Orçun Ocakoğlu: Şirket yönetim kadrosunun İnsan Kaynakları’ndan en temelde beklentisi sahadaki işlerin ve müşterilerin memnuniyetin doğru ilerleyebilmesi için istenen insan kaynağının belirtilen sayıda, kriterde olması ve hizmeti üretmesi… Bu nedenle o ekibi bulan, yöneten ve tüm yasal süreçlerini takip eden taraf olarak bizden doğru zamanda, doğru yerde, doğru hizmeti üretecek insan kaynağının mevcut olması bekleniyor. 

Bizim açımızdan ise bu çalışan grubunu, yeni ve farklı noktalarda görevlendirmek de çok önemli. Çünkü saha yöneticilerimiz de merkezi kadromuzdaki yöneticiler de şu sorunun yanıtını arıyor: “Bugün için gemimizi yüzdürüyoruz ama yarın büyüdüğümüz yapıda üst yöneticileri alt kadrodan çıkarabilecek miyiz?” Bu nedenle ilgili planları üretmek zorundayız. 

Kısacası şirketin genelinin beklentisi yarınların yönetimi... Biz de Barış Bey ile birlikte yarınları planlıyoruz. 

Barış Ünalp: Bir araya geldiğimizde genellikle geleceği konuşuruz. Zaten finansal olarak 6 ay önceden planlamalarımızı yapıyoruz. Aynı durum personel hareketleri için de geçerli. Hangi pozisyonlara kimlerin geleceği, kimlerin yatay ya da dikey olarak ilerleyeceği, hangi departmanların kurulacağı üzerinde çalışıyoruz. 

Son olarak, önümüzdeki dönem için öncelikli hedeflerinizi dinleyelim. 

Orçun Ocakoğlu: Finansal olarak, 2022’ye kadar ciddi bir büyüme planımız var. Bu, organik ve inorganik büyümeyi içeriyor; şirket satın alma hedeflerimiz mevcut.
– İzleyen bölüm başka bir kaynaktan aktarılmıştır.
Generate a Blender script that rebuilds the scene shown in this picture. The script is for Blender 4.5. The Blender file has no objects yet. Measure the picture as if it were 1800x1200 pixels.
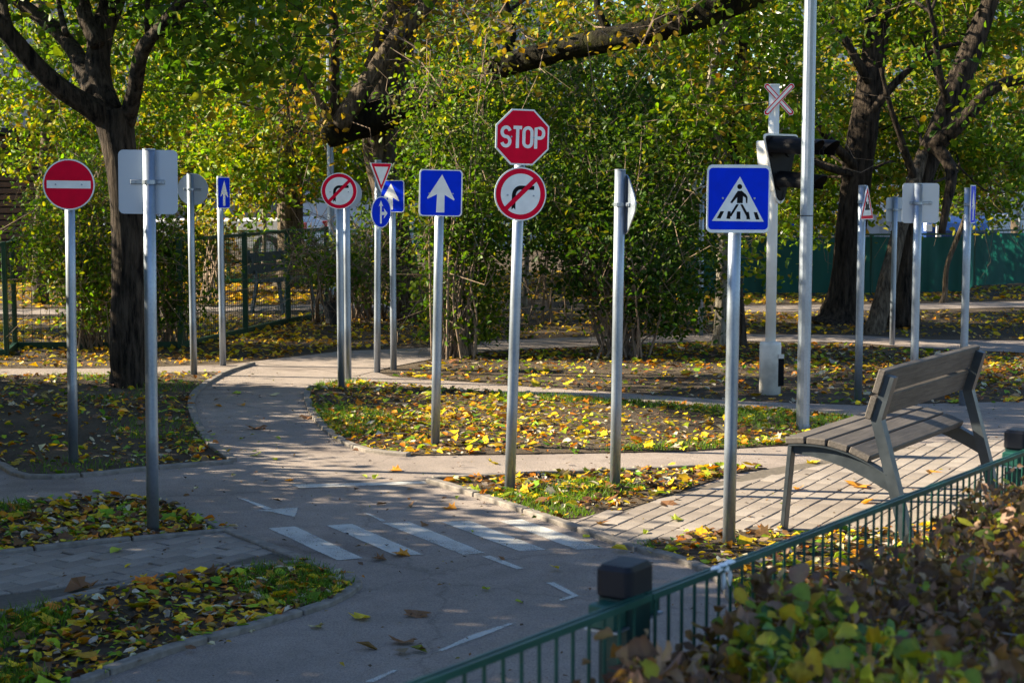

Bunu yaparken mevcut olan kültürümüzü, Atalian Türkiye’yi geleceğe taşıyacak şekilde yeniden yapılanmaya çalışıyoruz. Bu bir değişim süreci ve her gün yeni bir şey ekleniyor. Bu serüvende ilerlerken, çalışanlarımızın yetkinliklerini artırma çalışmalarımız geçen yılın ortalarında başladı. Bundan sonraki süreçte ise yönümüzü ve ilgi alanımızı merkezi kadrolarımıza ve onların sahadaki yönetsel kadrolarına çevirip çalışanlarımızı eğitimlerle destekleyerek yukarılara çıkarmayı hedefliyoruz. Çalışanlarımızın içindeki cevheri ortaya çıkarmak bizim için çok önemli.